Col de Vergio to Lac de Nino
Corsica: Northern Highlands, France
William Mackesy’s account of this walk
Today should have been the best of the entire week, a wonderful ridge walk to the stunning high Lac de Nino. But snow intervened.
We set out on the famously infamous GR20 trail southward, dropping from the hotel then traversing delightfully though beautiful forest, then climbing to the Bocca San Pedru col on the watershed central ridge to gain fantabulous views in all directions. All marvellous so far.
We start a steady climb up the ridge, enjoying extravagantly distorted trees, blown by the prevailing gales so they lean insanely and flatly to the east. Snow patches appear, which we avoid as they are slippery and can have depths beneath, then we are confined to the path as the snow deepens. We are now traversing behind the ridge on what would be a superb walk, then we start a haul back to the ridge. The only people before us today have evidently donned snow shoes.

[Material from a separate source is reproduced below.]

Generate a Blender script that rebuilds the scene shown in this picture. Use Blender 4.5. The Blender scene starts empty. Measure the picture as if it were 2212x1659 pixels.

We feel under-equipped, and have to walk with increasing care although the snow is firmer up here.
We regain the ridge at around 1,750m, and sit on the snow-free south-western side to enjoy wonder-views down the long, hazily green ridges and valleys towards the sea.
We would have continued this magnificent walk on along the high ridges and slopes to a col at 1,883m before dropping to admire the lovely Lac de Nino in its damp high bowl. You can then retrace your steps, or head due north and cross to drop down the wildly beautiful Rau de Colga valley to the road back to the Col di Vergio - only take this route if you have transport from the roadhead. But we have maxed out in these conditions, and gingerly retrace our steps to the Bocca San Pedru, then drop to the woodland traverse path, where we eat out charcuterie and cheese lunch.
We are in luck, as this traverse continues eastward as the Sentier de Ronde de Valdu Niellu, a beautiful and interesting – and delightfully level – path through the mountainside forests to the deep, dramatic Rau de Colga gorge, which I descend to the roadhead – the others started earlier down the Crete d’Orsu Longu crest walk, a comfortably wide crest between steep slopes above the trees, so possessing huge views across the Niellu bowl to Corsica’s highest mountains the whole way down.